転職千夜一夜物語 69


アパートには午後5時頃に戻れた。


大学のは駐車場で解散となったが、相変わらず気持ち悪くて、アパートまで通常なら二、三分の距離がとても長く、湖畔マラソンさえも彷彿とさせる。

ドアを開けて、敷きっぱなしの布団に崩れ落ちる。

『少し、寝て体調戻さないと、仕事どころでないや』


マスターの顔が思い浮かび、休みを欲しいと告げた時の今までに聞いたこと無い声のトーンを思い出すと、月曜日からの出勤もなんだかバツが悪い。当時は世間知らず真っしぐらの為、社交辞令のお土産でご機嫌をとる、なんてことは思い付きもしない。

兎に角、明日の出勤までには丸々24時間あるのでそれまでにアルコール分は抜いておかないと。
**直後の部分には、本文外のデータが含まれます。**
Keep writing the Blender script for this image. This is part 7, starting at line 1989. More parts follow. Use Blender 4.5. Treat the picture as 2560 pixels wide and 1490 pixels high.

新歓コンパの事の記憶を呼び起こす事なく、また眠りに就いた。


月曜日に出勤し、マスターと顔を合わせると

「アルバイトでも、仕事は仕事だからな」

と一言。

その後すぐに普段の顔つきに戻った。


きっちりお説教を喰らうのでは無いところがかえって痺れる。気が重い。


目を合わさないように店の作業をしていると、


「どうだった?シコタマ飲まされたか?」


その一言で、一瞬にして気が楽になった。


「酷い二日酔いでした。ようやくアルコールが抜けたところです」


「アルコールってのはそんなには残留しないもんだ、アルコールが分解してからのアセトアルデヒドってのがタチが悪いもんだから、二日酔いする。アセトアルデヒドは毒なんだ」


初めて聞く単語に、キョトンとしている私だった。 


「で、アセトアルデヒドは肝臓で酵素によって分解されて酢酸になり、結局は二酸化炭素と水になるんだ。結局は水と吐息になってしまう酒ってのは因果なもんだ。だけど、美味いもんだからな」


その頃の私は酒が美味いと感じた事は無くて、20歳で許された権利を行使するのに大人としての喜びを感じていたに過ぎない。


「阿部君も、酒の飲み方を勉強しないとな、今度は、飲み方教えてあげよう」


「は、はい」


二日酔いから復活してまだ数時間しか経っていないので、マスターからのお誘いは大変有り難いにも拘らず、そのお誘いが実現される日が遥か将来であって欲しいと願う私だった。